— Start STORED RECORDS —
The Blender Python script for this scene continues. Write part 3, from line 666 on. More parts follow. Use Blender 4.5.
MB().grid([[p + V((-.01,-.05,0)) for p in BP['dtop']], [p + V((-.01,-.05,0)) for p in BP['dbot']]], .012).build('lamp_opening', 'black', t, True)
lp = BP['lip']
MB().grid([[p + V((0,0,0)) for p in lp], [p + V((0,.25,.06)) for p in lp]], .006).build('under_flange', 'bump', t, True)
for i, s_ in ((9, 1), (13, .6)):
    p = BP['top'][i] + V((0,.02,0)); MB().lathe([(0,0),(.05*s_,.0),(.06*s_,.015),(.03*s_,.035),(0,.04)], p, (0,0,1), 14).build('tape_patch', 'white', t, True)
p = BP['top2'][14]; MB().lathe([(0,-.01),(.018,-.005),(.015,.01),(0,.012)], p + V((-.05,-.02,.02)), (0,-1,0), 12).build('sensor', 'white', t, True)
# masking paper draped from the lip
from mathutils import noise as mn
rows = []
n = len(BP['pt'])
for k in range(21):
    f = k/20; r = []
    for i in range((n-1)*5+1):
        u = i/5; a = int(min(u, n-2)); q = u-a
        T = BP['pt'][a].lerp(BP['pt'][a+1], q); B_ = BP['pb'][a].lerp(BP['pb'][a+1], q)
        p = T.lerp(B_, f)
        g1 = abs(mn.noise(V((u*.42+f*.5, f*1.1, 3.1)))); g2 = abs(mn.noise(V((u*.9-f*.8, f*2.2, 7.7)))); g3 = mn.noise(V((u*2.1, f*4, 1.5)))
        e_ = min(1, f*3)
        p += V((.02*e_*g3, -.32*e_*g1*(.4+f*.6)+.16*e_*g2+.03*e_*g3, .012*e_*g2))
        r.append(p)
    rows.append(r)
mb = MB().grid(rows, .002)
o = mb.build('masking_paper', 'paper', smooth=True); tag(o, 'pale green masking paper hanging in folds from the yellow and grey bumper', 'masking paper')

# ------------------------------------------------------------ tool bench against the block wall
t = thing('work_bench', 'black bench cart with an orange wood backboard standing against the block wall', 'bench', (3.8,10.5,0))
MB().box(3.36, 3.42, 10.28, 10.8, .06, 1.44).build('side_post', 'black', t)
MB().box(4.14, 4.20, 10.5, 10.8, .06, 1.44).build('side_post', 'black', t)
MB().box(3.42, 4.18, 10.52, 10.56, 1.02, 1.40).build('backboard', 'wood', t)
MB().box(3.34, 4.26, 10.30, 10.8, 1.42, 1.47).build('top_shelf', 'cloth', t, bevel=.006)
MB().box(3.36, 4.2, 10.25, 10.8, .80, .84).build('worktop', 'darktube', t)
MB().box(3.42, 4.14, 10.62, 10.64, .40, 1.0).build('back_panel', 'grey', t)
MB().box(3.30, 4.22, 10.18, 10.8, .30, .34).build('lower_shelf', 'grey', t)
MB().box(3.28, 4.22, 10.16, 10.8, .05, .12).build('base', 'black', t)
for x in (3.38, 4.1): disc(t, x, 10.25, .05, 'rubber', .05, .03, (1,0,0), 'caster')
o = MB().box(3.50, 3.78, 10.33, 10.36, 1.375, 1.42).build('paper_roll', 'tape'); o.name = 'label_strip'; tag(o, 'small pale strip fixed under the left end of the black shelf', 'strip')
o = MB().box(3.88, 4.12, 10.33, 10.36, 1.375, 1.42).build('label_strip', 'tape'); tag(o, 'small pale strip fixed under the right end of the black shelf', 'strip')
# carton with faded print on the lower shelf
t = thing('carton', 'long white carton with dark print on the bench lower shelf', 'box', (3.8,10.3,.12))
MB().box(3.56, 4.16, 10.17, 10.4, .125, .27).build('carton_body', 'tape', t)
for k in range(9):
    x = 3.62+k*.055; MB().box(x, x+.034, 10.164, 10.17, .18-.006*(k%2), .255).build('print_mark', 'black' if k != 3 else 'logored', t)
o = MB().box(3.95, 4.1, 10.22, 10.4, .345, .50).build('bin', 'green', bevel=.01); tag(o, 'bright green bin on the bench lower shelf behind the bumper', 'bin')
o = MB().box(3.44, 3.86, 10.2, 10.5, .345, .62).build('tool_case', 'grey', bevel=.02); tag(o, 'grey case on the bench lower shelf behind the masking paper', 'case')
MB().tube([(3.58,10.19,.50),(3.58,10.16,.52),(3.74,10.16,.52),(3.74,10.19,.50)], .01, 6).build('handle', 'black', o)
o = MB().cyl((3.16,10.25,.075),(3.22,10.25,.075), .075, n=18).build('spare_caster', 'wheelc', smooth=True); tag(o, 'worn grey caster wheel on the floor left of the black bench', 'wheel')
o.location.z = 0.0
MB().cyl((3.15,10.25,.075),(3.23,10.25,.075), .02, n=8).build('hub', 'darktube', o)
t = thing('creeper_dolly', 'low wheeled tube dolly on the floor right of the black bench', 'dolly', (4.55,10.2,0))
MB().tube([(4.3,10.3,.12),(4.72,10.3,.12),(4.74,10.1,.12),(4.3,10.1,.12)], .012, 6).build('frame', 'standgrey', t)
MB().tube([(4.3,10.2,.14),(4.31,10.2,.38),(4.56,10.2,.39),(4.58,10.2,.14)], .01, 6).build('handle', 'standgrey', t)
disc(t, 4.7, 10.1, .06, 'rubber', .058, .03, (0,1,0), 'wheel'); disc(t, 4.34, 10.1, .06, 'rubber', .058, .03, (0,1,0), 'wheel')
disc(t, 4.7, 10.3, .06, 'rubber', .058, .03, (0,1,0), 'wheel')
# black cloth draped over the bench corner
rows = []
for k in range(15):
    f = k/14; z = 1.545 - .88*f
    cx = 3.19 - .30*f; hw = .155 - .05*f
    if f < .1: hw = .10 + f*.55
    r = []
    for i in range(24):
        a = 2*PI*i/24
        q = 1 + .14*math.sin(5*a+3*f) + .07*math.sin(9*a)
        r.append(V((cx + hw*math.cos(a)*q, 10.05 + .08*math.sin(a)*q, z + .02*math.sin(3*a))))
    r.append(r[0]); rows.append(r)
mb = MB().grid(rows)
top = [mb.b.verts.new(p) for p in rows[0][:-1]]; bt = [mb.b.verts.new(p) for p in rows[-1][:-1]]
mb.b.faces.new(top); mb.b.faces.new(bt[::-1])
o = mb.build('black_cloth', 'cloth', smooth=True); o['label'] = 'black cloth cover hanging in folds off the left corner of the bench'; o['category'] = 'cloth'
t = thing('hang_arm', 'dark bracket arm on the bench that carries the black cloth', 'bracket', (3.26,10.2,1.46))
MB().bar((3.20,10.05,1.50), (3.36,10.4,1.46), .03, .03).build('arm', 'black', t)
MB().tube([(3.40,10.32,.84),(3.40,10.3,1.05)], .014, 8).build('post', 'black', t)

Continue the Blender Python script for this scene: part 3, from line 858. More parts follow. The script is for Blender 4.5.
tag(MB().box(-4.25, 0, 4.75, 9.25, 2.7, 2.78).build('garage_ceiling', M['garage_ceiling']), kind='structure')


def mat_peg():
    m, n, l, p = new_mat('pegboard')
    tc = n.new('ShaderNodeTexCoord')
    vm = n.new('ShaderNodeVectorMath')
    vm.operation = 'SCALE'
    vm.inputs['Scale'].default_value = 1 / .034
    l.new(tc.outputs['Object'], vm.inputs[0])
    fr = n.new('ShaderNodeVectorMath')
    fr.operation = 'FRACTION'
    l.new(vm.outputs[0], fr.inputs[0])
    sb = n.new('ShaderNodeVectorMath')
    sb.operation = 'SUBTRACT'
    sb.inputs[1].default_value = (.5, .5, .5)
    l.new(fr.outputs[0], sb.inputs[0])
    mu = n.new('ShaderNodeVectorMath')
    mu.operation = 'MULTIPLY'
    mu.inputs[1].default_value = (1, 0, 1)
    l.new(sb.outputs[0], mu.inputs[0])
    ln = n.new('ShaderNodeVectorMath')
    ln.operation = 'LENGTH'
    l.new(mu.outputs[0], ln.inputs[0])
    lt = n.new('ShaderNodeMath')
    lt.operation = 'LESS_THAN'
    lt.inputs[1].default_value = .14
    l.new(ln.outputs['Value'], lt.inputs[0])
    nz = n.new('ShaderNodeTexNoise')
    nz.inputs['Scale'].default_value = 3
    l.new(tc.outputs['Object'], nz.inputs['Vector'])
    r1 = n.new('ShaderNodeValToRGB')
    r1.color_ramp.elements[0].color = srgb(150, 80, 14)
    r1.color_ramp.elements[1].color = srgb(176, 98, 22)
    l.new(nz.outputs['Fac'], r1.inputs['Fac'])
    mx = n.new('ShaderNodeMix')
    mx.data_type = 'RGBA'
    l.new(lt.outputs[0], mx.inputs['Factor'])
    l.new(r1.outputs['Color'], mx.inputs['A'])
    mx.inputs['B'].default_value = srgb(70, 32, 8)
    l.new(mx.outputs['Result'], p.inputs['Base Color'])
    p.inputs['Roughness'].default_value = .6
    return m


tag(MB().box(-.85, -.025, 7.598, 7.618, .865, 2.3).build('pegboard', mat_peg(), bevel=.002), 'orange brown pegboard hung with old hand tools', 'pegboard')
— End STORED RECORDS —
◆ EXERCISE TASK ◆
Search the records for the word "script", then list every line that has it.

◆ OUTPUT ◆
The Blender Python script for this scene continues. Write part 3, from line 666 on. More parts follow. Use Blender 4.5.
Continue the Blender Python script for this scene: part 3, from line 858. More parts follow. The script is for Blender 4.5.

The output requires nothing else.